— What needs to be done —
Please quote every line word for word.

— Material provided —

** BEGIN **

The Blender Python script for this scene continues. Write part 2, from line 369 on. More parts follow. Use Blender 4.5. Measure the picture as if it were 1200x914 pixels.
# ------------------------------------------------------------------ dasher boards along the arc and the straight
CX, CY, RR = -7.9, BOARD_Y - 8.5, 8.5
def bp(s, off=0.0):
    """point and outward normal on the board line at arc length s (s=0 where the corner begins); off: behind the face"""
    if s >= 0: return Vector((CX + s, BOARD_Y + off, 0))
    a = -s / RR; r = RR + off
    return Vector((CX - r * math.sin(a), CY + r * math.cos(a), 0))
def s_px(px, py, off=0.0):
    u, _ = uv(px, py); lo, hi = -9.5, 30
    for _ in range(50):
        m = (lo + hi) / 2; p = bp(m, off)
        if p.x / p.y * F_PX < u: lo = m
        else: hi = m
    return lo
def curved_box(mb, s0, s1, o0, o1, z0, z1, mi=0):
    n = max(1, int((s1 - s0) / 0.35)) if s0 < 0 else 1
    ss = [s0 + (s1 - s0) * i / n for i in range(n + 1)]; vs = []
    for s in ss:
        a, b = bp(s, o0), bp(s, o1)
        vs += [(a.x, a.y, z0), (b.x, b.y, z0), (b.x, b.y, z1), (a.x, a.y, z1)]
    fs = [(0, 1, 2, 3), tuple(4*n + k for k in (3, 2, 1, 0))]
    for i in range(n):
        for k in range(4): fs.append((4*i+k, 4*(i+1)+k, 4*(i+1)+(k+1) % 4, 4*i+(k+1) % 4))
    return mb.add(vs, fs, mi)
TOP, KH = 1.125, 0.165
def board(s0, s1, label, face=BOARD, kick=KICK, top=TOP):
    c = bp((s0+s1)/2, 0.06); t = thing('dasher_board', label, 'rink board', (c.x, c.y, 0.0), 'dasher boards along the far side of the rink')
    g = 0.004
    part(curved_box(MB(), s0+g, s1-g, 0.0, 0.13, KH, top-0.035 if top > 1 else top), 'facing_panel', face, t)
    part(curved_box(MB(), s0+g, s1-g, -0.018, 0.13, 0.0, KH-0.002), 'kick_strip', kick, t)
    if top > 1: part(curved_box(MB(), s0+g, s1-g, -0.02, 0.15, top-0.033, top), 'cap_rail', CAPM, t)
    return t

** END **

— Exercise response —
The Blender Python script for this scene continues. Write part 2, from line 369 on. More parts follow. Use Blender 4.5. Measure the picture as if it were 1200x914 pixels.
# ------------------------------------------------------------------ dasher boards along the arc and the straight
CX, CY, RR = -7.9, BOARD_Y - 8.5, 8.5
def bp(s, off=0.0):
    """point and outward normal on the board line at arc length s (s=0 where the corner begins); off: behind the face"""
    if s >= 0: return Vector((CX + s, BOARD_Y + off, 0))
    a = -s / RR; r = RR + off
    return Vector((CX - r * math.sin(a), CY + r * math.cos(a), 0))
def s_px(px, py, off=0.0):
    u, _ = uv(px, py); lo, hi = -9.5, 30
    for _ in range(50):
        m = (lo + hi) / 2; p = bp(m, off)
        if p.x / p.y * F_PX < u: lo = m
        else: hi = m
    return lo
def curved_box(mb, s0, s1, o0, o1, z0, z1, mi=0):
    n = max(1, int((s1 - s0) / 0.35)) if s0 < 0 else 1
    ss = [s0 + (s1 - s0) * i / n for i in range(n + 1)]; vs = []
    for s in ss:
        a, b = bp(s, o0), bp(s, o1)
        vs += [(a.x, a.y, z0), (b.x, b.y, z0), (b.x, b.y, z1), (a.x, a.y, z1)]
    fs = [(0, 1, 2, 3), tuple(4*n + k for k in (3, 2, 1, 0))]
    for i in range(n):
        for k in range(4): fs.append((4*i+k, 4*(i+1)+k, 4*(i+1)+(k+1) % 4, 4*i+(k+1) % 4))
    return mb.add(vs, fs, mi)
TOP, KH = 1.125, 0.165
def board(s0, s1, label, face=BOARD, kick=KICK, top=TOP):
    c = bp((s0+s1)/2, 0.06); t = thing('dasher_board', label, 'rink board', (c.x, c.y, 0.0), 'dasher boards along the far side of the rink')
    g = 0.004
    part(curved_box(MB(), s0+g, s1-g, 0.0, 0.13, KH, top-0.035 if top > 1 else top), 'facing_panel', face, t)
    part(curved_box(MB(), s0+g, s1-g, -0.018, 0.13, 0.0, KH-0.002), 'kick_strip', kick, t)
    if top > 1: part(curved_box(MB(), s0+g, s1-g, -0.02, 0.15, top-0.033, top), 'cap_rail', CAPM, t)
    return t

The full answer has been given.